Wing Commander Lord Malcolm Avondale Douglas-Hamilton, OBE, DFC (12 November 1909 – 21 July 1964) was a Scottish aristocrat, aviator and politician.

He also drove in the 1935 24 Hours of Le Mans, driving an Aston Martin Ulster owned by principal driver Peter Donkin; they finished 11th.

Douglas-Hamilton was third son of Alfred Douglas-Hamilton, 13th Duke of Hamilton, and Nina Poore. He was educated at Eton College and at the RAF College Cranwell.

Douglas-Hamilton married twice: firstly in 1931 to Pamela Bowes-Lyon, a granddaughter of the 13th Earl of Strathmore and Kinghorne and cousin to Queen Elizabeth the Queen Mother. They had four children. Their elder son, Alasdair, wrote a biography of his father, Lord of the Skies. Following their divorce, Douglas-Hamilton married in 1953 Natalie Scarritt Paine née Wales (1909-2013), an American who had organised the Bundles for Britain campaign during the Second World War, for which she was awarded the CBE.

After his second marriage, Douglas-Hamilton emigrated to the United States, where he became extremely active in fostering relations between Scotland and Americans of Scottish descent. He considered the United States to be his adopted country. He founded, along with Lady Malcolm, the American Scottish Foundation, which after the Saint Andrews Society is the oldest American organization devoted to US/Scottish relations in existence. The organization was responsible for establishment of Scotland House, and the Scottish Ball, an annual charitable dinner devoted to raising money to support the American Scottish cause.

After Lord Malcolm Douglas came to the U.S., he established an American branch of a racial eugenics group headquartered in Scotland. The oil billionaire Hunt brothers and Senator Jesse Helms are members of this group. It was headed by Robert Gayre, who published the racialist Mankind Quarterly until Roger Pearson took it over in 1978.

Douglas-Hamilton served with the Royal Air Force (RAF) from 1929 to 1932, then worked in civil aviation until the outbreak of the Second World War.

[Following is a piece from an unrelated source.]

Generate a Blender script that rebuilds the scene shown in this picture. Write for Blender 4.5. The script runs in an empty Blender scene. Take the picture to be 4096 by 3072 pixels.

Recently disclosed documents from MI5 show, that, on 1 August 1936, Douglas-Hamilton flew a de Havilland plane to Spain, that he delivered to pro-Franco nationalists. Another plane was flown the next day by Dick Seaman. Only two weeks earlier, General Franco was flown in a de Havilland from the Canary Islands to Morocco and onwards to Spain, helped by two other Britons, Hugh Pollard and Cecil Bebb.